Twenty-five years of trouble
Patricia Smith was forced to resign for consistently
fictionalizing over a concentrated period of time -- on
four occasions in a little over a month this spring, and
perhaps as many as 48 other times going back to
1995.

Mike Barnicle's situation is different. Since joining the
Globe in 1973, he has found himself in one
professional misadventure after another. During that
time, he's played by his own set of rules, and he's
gotten away with it. Some highlights:

1973. Quotes a Roxbury gas-station owner as calling
his black neighbors "niggers." A judge rules that
Barnicle made it up, and the Globe pays a $40,000
award.

1979. Takes a leave of absence to report on Cambodia.
Writes a piece for Hearst's Los Angeles Herald
Examiner that is syndicated on the front page of the
Globe's competition: Hearst's Boston Herald American.
1984. Goes to editor Tom Winship, says he wants to
leave Channel 5's Chronicle to put more time into his
column, and asks for big raise. Gets it, then refuses to
leave Chronicle.

1984. In Christmas Eve column, borrows what the
Phoenix refers to as "concept, tone, and several
phrases" from a 1954 Jimmy Cannon classic.

1985. Writes column that gets national attention about
a woman who's shot and injured, and whose mother
catches the suspect. Globe retracts Barnicle's claim
that the suspect had bullets in his pocket, and defense
lawyers continue to insist that Barnicle's so-called
interview with the suspect's mother was fictitious.

1990. After Charles Stuart jumps to his death, Barnicle
writes columns exonerating the police for their false
arrest of the original suspect, William Bennett. He
later writes that Stuart had taken out a big insurance
policy on his soon-to-be-murdered wife, but can't back
it up. Years later, the Globe admits that it should have
retracted the claim.

1990. Quotes Harvard Law professor Alan Dershowitz
as saying he loves Asian women because "they're so
submissive." Dershowitz blows a gasket, and Globe
ombudsman questions Barnicle's credibility. The
Globe pays a $75,000 out-of-court settlement.

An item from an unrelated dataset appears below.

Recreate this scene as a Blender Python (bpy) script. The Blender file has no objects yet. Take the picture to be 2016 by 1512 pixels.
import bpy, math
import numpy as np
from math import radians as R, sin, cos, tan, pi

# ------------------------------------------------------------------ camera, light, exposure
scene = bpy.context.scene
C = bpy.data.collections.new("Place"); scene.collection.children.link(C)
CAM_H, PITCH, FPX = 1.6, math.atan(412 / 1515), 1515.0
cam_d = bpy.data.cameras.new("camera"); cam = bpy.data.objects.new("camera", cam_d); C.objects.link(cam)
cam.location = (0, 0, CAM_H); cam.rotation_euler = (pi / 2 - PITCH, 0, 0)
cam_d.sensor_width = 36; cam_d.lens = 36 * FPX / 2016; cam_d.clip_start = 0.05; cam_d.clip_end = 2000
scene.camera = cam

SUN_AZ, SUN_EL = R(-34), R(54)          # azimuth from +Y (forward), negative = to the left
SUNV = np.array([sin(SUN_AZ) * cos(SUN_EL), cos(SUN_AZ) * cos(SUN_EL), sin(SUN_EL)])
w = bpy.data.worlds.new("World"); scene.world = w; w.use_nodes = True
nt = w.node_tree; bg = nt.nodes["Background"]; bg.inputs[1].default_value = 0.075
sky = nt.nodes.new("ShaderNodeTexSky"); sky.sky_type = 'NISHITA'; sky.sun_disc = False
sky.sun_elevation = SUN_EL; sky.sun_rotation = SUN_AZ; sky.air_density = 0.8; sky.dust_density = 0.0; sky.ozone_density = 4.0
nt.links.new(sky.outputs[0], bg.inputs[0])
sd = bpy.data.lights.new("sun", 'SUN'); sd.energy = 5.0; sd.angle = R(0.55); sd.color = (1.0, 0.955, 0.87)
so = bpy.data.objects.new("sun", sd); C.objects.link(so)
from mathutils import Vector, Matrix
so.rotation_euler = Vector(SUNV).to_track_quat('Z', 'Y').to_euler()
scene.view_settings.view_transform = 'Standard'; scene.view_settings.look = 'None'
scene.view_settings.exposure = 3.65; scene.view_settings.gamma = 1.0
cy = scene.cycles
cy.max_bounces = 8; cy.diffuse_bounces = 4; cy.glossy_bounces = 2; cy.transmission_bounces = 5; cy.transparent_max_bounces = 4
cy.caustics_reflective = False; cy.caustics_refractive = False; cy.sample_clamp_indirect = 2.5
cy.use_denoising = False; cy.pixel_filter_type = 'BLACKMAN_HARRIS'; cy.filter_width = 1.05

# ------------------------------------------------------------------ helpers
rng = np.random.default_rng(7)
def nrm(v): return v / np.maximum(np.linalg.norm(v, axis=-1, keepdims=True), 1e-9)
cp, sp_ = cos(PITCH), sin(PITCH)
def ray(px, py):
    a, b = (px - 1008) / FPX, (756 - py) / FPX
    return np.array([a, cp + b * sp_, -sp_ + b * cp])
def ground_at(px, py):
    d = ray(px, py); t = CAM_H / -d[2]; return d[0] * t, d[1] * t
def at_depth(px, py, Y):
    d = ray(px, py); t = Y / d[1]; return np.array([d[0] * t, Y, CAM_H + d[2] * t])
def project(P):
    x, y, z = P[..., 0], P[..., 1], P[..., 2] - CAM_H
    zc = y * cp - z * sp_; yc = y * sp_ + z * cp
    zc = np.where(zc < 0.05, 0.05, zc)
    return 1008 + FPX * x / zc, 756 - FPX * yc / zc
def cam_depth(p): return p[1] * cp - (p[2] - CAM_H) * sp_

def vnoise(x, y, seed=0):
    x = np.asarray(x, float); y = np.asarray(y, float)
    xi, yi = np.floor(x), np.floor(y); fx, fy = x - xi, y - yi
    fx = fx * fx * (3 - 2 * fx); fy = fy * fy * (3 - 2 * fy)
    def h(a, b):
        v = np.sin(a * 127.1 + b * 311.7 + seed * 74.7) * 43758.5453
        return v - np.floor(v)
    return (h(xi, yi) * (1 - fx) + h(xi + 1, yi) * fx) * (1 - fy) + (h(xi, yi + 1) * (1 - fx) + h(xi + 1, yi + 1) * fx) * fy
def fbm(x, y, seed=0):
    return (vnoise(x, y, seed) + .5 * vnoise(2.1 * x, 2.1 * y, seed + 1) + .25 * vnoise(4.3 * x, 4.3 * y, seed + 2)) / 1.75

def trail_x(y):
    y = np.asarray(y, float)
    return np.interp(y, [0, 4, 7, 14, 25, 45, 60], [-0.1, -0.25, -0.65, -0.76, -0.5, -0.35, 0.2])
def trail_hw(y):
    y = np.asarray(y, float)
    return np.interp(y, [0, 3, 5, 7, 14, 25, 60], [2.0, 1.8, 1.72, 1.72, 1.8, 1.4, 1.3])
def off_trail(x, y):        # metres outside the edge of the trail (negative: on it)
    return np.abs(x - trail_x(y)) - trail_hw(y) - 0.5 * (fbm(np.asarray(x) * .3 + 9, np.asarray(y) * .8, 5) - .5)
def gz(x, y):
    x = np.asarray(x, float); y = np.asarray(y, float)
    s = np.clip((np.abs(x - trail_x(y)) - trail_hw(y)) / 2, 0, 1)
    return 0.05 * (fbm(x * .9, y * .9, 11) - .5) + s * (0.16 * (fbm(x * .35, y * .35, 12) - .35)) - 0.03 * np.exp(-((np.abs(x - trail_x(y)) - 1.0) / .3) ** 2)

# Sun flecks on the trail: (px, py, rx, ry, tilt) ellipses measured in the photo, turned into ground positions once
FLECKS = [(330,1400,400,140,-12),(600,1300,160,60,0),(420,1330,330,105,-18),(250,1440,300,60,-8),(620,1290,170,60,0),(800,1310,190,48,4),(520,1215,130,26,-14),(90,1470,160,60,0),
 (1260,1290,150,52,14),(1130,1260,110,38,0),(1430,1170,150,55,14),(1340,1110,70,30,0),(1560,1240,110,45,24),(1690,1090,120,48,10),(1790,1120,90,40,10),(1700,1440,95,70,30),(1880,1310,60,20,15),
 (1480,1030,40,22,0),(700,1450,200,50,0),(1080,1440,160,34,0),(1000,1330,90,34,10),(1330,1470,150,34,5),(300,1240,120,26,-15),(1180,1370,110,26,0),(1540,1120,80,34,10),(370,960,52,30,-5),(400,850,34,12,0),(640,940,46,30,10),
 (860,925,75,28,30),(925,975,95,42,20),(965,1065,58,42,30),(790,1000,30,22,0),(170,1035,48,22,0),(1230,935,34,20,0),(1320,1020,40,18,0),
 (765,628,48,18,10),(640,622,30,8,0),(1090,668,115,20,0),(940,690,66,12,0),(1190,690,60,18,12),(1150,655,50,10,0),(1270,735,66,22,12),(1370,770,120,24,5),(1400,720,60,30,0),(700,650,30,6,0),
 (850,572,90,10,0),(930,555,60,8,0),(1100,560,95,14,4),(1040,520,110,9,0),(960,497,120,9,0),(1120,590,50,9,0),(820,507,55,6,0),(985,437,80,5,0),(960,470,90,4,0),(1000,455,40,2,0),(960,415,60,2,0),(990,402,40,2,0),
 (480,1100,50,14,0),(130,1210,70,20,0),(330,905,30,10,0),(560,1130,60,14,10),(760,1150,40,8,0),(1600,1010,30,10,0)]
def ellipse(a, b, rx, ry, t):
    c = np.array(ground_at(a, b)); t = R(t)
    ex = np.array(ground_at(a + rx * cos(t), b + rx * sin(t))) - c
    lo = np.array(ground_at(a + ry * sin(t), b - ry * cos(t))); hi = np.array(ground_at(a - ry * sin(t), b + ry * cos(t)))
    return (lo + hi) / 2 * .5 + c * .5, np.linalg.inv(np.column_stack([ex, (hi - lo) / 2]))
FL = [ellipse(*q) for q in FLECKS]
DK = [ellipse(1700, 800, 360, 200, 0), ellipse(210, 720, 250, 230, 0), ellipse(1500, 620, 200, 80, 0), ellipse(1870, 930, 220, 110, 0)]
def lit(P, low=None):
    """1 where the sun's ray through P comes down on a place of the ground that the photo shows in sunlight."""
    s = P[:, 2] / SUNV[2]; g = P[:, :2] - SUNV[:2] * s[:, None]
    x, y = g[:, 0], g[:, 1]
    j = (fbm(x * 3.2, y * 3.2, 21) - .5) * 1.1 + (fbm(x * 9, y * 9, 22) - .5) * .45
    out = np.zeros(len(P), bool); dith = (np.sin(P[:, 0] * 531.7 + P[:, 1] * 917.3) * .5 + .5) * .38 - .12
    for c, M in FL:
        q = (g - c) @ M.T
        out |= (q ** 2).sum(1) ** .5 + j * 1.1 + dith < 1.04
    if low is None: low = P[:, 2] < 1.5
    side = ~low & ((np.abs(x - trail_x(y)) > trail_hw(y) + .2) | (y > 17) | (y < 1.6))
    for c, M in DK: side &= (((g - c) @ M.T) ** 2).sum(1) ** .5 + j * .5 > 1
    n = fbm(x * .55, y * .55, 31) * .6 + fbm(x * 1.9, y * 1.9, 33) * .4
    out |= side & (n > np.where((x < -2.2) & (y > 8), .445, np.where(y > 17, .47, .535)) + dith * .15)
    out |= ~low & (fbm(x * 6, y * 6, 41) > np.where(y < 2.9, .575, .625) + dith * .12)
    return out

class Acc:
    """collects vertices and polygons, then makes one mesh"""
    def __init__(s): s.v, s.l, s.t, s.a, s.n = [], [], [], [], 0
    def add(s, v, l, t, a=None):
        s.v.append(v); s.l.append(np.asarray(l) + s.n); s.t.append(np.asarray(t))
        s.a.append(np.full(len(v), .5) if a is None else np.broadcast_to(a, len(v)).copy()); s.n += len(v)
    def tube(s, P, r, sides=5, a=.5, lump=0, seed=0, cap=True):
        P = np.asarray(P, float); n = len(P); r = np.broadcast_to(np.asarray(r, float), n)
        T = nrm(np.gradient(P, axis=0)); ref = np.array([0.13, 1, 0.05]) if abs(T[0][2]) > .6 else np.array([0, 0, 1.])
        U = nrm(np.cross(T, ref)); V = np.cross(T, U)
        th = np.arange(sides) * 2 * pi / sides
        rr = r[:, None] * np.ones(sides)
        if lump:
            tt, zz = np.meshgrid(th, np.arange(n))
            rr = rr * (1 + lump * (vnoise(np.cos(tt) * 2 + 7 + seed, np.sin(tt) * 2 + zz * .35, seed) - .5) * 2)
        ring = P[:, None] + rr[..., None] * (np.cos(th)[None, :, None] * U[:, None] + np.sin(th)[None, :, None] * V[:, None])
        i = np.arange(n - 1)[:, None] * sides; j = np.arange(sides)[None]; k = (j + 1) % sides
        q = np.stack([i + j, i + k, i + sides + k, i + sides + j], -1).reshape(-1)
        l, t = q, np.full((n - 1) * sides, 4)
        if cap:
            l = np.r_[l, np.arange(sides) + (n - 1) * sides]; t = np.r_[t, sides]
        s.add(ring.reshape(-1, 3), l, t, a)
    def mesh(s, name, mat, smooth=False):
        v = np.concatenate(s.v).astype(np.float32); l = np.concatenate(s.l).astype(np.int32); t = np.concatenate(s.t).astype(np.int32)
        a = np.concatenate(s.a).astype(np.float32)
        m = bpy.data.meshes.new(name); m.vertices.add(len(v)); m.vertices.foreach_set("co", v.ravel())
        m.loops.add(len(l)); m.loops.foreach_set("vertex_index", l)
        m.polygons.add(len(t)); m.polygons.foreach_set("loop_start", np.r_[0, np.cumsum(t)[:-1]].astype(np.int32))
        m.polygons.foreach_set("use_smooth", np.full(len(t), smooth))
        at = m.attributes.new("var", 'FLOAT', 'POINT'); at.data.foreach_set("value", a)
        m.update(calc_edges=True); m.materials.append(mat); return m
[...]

1990. Writes column quoting a tenant's allegations
that her Lynn landlord exposed himself to her and
beats his wife. The outraged landlord, whom Barnicle
said he couldn't contact, complains, and
then-ombudsman Robert Kierstead writes that
Barnicle should have held the column until he was
able to reach the landlord. Eight years later, Globe vice
president Al Larkin tells his own paper that the Globe
may have reached an out-of-court settlement with the
landlord, possibly in the form of an apology.

1991. Boston magazine publishes a series of articles
charging that Barnicle made up characters and
quotes. Barnicle says Boston's wrong, but declines the
opportunity to prove it.

1992. Chicago Tribune columnist Mike Royko
complains that Barnicle's been ripping off his
columns and rewriting them slightly.

Noting that the
Globe subscribes to his column but rarely uses it,
Royko sarcastically refers to his work as a "tip sheet"
for Barnicle.

1992. Globe offers buyouts to employees in bid to
reduce payroll. Barnicle says yes, and takes most of
the summer off. Returns with a reputed $200,000
salary and a new title: associate editor.

1992. Writes of his colleagues, "Missing a story seldom
bothers more than a handful around here." Four days
later, the column appears as a full-page ad in the
Herald.


bostonphoenix.com

Seems to me that anyone familiar with Barnicle's career should automatically be distrustful of anything he says. But he hardly seems typical.